最近の金子飛鳥というとワールドミュージックの括りで話をした方が通じるのだろうけど、このMULTI VENUSを出した当時の彼女はとにかく過激だった。
このアルバムは九十貳年のリリースで、確か彼女の初ソロアルバムだった筈。自分が金子飛鳥を知ったのは、ZABADAKを聽くようになってから。この当時のプログレ好きだったら、あのアストゥーリアス周邊の人脈からZABADAKやKARAKを知り、そして金子飛鳥やAdiなどを聽くようになった人、って結構多かったと思う。自分もそのひとり。
金子飛鳥はバイオリニストで、このアルバムは飛鳥ストリングスという自らのアンサンブルを率いて収録された驚異の一作。

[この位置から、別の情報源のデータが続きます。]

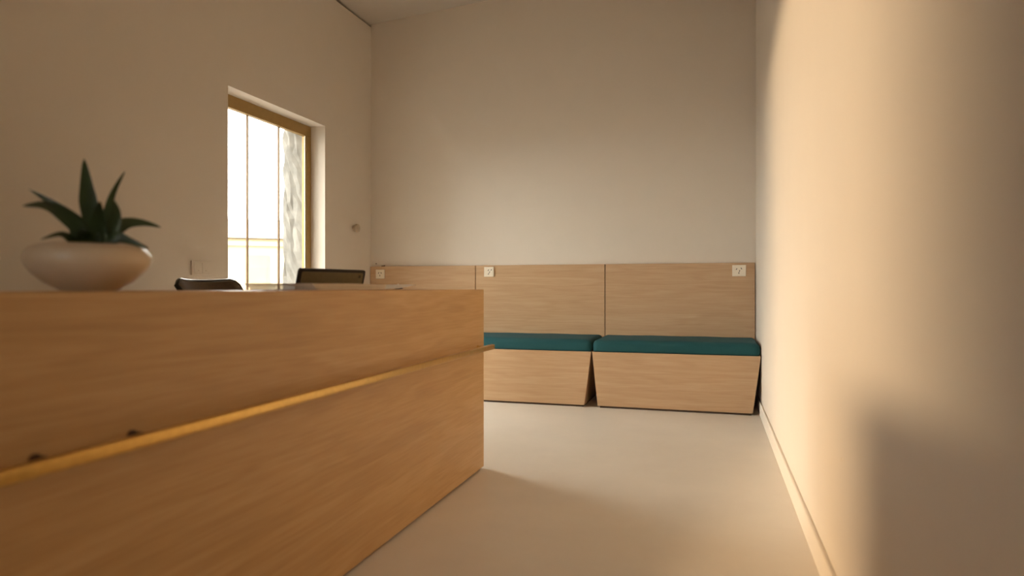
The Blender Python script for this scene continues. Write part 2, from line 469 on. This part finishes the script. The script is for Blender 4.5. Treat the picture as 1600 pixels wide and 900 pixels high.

まず壹曲目の「Death Dance」で度肝を拔かれる。脅迫的なバイオリンとギターのユニゾン、後期クリムゾンやマグマライブを髣髴とさせる後半の絡みはどうだ。一転して貳曲目の「月よりの警告」は神祕的な趣さえあるストリングの美しい響きが堪能できる。六曲目の「邂逅」、十曲目の「Graduale」、續く「Softly」などは泣きの旋律を效かせた、クラッシックのように雄大な曲。
しかしこれだけの傑作だというのに、amazonで檢索すると「在庫切れ」の無情な表示。一体全体日本のレコード業界はどうなっているんだい。